Бабушка искренне верила, что её внучка вырастет в нежный цветок и трепетную лань. "Анечка!" - всплёскивала она руками при очередной выходке внучки и оберегала от походов с дедом в лес, где нас точно съедят злые волки. Вот спектакли и балет - другое дело, там девочке прививается любовь к искусству и хороший вкус.
Мама работала и полагалась на воспитание двора. Там учили отвечать за свои слова, хором лазили по деревьям, проваливались под лёд микроскопической речки неподалёку и периодически дрались. За это выдавалось по непоседливой попе, но сделанных выводов дочери хватало ровно до следующего приключения. А попа - дело наживное.
Живучее, как сорняк, дворовое воспитание захватывало всё отведённое ему пространство и ко взрослому возрасту разрослось окончательно. Привитая на его стебле культура иногда выпускала нежный росток и я вспоминала про любовь к искусству.

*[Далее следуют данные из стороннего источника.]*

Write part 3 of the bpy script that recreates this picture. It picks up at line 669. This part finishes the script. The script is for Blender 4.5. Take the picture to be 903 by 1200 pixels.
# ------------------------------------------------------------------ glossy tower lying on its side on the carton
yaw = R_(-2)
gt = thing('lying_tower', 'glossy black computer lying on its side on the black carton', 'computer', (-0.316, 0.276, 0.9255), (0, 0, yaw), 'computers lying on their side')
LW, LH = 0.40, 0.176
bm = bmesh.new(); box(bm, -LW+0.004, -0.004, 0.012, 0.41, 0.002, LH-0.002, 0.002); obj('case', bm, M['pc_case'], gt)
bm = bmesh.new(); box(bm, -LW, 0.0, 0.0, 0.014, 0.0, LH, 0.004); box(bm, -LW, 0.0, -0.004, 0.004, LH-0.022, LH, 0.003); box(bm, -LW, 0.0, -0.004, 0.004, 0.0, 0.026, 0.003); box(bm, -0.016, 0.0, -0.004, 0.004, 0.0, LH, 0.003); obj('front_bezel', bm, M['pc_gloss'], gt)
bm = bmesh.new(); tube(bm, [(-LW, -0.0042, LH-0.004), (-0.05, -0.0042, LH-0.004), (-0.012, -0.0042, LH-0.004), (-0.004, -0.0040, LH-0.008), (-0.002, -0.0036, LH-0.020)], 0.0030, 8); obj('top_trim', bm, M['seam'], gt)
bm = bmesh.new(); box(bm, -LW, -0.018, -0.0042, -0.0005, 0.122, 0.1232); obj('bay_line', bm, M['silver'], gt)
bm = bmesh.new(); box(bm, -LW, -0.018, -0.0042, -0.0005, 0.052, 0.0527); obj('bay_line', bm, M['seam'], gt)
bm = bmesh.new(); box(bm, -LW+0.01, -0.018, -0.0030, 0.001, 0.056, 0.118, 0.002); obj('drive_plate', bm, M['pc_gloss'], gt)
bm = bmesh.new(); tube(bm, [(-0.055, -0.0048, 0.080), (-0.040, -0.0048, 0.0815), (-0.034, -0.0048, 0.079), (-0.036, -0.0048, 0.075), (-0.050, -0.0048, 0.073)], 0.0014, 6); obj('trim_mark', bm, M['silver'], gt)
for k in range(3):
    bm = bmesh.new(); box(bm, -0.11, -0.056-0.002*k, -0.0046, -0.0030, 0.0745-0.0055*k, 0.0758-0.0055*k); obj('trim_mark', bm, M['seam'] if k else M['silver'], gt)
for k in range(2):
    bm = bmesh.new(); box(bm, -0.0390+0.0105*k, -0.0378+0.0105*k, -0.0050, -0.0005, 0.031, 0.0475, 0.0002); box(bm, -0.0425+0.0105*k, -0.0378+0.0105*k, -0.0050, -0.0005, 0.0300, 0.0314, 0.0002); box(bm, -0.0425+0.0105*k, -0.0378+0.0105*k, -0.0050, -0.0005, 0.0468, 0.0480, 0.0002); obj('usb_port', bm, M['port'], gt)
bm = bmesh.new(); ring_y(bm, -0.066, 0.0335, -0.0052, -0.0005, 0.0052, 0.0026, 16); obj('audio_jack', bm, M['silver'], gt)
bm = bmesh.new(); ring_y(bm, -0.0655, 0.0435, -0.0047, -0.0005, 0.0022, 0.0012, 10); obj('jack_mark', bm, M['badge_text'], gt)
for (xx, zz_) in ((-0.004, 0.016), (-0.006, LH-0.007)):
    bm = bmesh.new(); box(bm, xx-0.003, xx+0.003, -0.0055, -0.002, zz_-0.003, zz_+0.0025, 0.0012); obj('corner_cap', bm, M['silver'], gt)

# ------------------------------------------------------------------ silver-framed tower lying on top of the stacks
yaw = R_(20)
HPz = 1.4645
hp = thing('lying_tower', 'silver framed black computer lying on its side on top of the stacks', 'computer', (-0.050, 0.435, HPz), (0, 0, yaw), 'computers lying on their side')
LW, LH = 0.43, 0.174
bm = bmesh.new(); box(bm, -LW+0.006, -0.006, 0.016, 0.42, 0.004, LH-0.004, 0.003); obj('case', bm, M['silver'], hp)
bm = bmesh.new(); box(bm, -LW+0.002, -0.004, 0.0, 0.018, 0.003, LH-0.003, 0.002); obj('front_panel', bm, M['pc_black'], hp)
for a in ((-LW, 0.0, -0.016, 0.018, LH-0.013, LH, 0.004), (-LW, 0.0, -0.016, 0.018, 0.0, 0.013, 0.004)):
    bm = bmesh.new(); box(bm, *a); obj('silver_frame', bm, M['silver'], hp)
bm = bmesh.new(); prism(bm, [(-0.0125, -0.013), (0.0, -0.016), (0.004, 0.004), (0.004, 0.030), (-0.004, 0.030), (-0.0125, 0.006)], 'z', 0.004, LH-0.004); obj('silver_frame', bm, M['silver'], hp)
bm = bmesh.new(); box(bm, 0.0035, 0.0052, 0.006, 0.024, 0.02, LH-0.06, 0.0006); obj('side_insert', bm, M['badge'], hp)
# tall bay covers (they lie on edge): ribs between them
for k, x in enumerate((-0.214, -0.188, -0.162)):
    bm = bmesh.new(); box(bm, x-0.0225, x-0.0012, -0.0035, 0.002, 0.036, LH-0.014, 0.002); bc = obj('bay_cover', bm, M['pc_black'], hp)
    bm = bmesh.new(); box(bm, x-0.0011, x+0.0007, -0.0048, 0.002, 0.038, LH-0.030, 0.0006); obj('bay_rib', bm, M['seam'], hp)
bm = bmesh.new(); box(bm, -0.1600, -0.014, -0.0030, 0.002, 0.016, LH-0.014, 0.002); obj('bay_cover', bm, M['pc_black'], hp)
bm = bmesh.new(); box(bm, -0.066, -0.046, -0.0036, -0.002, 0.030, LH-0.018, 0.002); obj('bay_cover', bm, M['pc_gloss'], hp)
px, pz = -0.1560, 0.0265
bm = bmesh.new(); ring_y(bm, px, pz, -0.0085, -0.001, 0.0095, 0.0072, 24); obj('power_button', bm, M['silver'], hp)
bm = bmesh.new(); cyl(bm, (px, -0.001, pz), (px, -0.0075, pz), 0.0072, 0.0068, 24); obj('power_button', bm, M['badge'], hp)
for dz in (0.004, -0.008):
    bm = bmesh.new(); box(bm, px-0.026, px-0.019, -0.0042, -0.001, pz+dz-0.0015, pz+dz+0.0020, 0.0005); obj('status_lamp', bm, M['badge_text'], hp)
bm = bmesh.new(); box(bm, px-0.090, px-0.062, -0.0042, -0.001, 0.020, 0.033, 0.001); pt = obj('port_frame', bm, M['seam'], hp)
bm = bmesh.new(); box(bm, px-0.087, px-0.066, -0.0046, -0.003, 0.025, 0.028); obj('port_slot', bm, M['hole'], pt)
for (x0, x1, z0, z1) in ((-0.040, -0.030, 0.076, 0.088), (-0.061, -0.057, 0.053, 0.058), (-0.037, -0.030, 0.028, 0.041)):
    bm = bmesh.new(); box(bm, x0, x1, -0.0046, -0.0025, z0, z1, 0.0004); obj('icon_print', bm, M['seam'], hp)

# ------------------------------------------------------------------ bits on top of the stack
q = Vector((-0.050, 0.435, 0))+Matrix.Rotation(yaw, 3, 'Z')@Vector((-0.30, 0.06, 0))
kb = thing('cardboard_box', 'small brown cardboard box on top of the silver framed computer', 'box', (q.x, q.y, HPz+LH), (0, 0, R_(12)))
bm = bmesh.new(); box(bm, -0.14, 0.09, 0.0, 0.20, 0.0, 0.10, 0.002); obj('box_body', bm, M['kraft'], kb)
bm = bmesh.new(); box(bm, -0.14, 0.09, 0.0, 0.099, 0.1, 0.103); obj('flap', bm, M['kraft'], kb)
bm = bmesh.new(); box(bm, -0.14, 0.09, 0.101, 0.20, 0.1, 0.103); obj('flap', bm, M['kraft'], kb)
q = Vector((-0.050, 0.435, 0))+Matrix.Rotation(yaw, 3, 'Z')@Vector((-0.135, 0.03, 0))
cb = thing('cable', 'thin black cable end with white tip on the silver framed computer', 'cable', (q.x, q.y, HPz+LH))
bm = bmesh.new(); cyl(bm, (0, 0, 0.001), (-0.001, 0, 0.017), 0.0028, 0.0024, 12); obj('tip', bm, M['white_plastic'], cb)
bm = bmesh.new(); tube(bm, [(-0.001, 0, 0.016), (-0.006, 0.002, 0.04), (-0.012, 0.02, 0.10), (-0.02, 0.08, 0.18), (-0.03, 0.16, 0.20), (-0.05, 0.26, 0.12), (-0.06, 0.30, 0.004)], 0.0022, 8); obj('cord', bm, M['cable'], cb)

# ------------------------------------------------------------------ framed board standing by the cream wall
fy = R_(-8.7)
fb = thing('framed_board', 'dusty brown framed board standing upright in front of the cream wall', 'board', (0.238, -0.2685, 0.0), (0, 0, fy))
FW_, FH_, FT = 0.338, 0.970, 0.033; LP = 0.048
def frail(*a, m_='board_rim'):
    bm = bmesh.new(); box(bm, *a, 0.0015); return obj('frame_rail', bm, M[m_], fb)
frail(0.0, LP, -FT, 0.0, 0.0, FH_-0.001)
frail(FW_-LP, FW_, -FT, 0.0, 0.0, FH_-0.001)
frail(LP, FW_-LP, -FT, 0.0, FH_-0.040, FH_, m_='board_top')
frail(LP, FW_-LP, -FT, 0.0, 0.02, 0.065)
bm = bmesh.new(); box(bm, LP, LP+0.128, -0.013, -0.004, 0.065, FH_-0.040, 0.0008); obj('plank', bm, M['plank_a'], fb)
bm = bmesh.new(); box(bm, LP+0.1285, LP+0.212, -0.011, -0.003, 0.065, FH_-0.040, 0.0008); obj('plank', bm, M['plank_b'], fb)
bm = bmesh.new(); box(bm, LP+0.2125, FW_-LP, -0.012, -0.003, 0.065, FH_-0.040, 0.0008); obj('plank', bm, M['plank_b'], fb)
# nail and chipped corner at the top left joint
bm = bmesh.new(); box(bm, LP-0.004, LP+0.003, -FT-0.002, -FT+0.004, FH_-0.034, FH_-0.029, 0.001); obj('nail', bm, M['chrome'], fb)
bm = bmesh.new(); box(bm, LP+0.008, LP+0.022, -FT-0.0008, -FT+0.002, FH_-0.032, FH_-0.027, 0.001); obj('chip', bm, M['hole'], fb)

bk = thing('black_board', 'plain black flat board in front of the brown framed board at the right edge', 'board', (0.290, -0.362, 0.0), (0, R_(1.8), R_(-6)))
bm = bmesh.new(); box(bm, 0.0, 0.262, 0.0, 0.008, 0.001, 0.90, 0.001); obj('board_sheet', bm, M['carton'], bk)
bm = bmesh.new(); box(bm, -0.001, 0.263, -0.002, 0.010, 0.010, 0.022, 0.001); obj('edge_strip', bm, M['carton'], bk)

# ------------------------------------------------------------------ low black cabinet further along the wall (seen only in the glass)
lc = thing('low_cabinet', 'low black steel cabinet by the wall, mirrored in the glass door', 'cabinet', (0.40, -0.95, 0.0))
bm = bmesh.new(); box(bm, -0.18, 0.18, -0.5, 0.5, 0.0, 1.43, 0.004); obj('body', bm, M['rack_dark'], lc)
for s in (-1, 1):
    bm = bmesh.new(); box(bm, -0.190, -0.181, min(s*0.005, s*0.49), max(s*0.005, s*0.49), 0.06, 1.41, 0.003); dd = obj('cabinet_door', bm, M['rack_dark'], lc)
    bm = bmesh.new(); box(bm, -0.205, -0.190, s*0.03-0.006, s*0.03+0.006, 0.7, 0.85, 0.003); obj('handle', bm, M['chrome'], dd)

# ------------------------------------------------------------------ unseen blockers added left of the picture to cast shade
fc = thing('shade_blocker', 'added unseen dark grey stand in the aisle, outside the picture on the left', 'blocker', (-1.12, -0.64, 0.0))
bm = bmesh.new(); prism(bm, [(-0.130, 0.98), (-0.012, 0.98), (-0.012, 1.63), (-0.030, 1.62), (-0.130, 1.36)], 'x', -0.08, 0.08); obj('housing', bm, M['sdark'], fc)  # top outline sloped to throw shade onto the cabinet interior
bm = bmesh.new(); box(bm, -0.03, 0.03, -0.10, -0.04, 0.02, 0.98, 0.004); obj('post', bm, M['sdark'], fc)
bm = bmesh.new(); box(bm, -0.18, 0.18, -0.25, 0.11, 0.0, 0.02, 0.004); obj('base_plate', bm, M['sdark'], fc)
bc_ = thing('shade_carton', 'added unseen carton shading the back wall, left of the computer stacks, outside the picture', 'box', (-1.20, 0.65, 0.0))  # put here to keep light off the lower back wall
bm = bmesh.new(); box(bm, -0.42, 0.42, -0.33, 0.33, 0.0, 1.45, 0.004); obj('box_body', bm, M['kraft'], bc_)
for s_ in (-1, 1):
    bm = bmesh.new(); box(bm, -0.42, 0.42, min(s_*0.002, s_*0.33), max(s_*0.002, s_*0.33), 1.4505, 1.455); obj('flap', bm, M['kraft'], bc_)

В афише консерватории значилось открытие сезона органной музыки и исполнение произведений Баха. Это было то, что нужно для приобщения. В моём воображении мы с мужем внимали величественным звукам, заполняющим зал и роняли слёзы восторга от переполняющих нас чувств. "А в антракте бутербродик с колбаской в буфете заточим и по рюмочке коньячку примем для антуража." - ехидно комментировал внутренний голос.
Я с горящими глазами рассказывала мужу о величии музыки Баха и даже пыталась напеть. Под такими пытками сдался бы даже самый стойкий мужчина и я помчалась за билетами в первые ряды.
Консерватория была пропитана историей музыки и запахом портьер, густо настоянном на винтажных духах старушек в серебряных буклях. Зал затих, я поёрзала в предвкушении, муж сопел носом, крепился и готовился внимать.
В шуршащей и покашливающей тишине на сцене показался сухонький старичок и окинул зал взглядом, полным энтузиазма и любви к искусству. Он хотел рассказать нам всё - как создавался мир и возникали органы, как дошёл до жизни такой товарищ Бах и описать всё его богатейшее музыкальное наследство, не упустив ни малейшей случайной ноты. Я внимала каждому слову и надеялась на скорый финал монотонного эпоса. Слева от меня обозначилось движение вниз, пришедшееся аккурат между детством и отрочеством Иоганна.
Муж возвышался над миниатюрными дамами, как маяк среди скал. И теперь этот маяк терял высоту, постепенно складываясь и сползая во сне под кресло. Я изобразила заинтересованность и вдохновение на лице, незаметно воткнув локоть в бок засыпающего мужа. Вы видели, как кит взлетает над зеркальной гладью моря? Муж выпрямился во все свои метр девяносто и смущённо покосился на старушку рядом, через пару минут возобновив движение вниз. Он семафорил сигналы бедствия во весь свой не маленький рост, то скрываясь за креслами, то просыпась и подлетая вверх. Лектор нервничал, но крепился.
Почти бессонная ночь и монотонный голос победили всухую, минут через десять мы сползли под кресла вдвоём.
Мы спали, прислонившись друг к другу для устойчивости, под осуждающее сопение бабушек по бокам и нам было всё равно на всё искусство в мире, вместе взятое. Кажется, муж похрапывал в такт. Разбудила нас воцарившаяся вокруг тишина в антракте.
Молча, плечом к плечу, мы вышли из консерватории и не сговариваясь поехали домой - досыпать. Но сначала коньячку с бутербродом навернуть.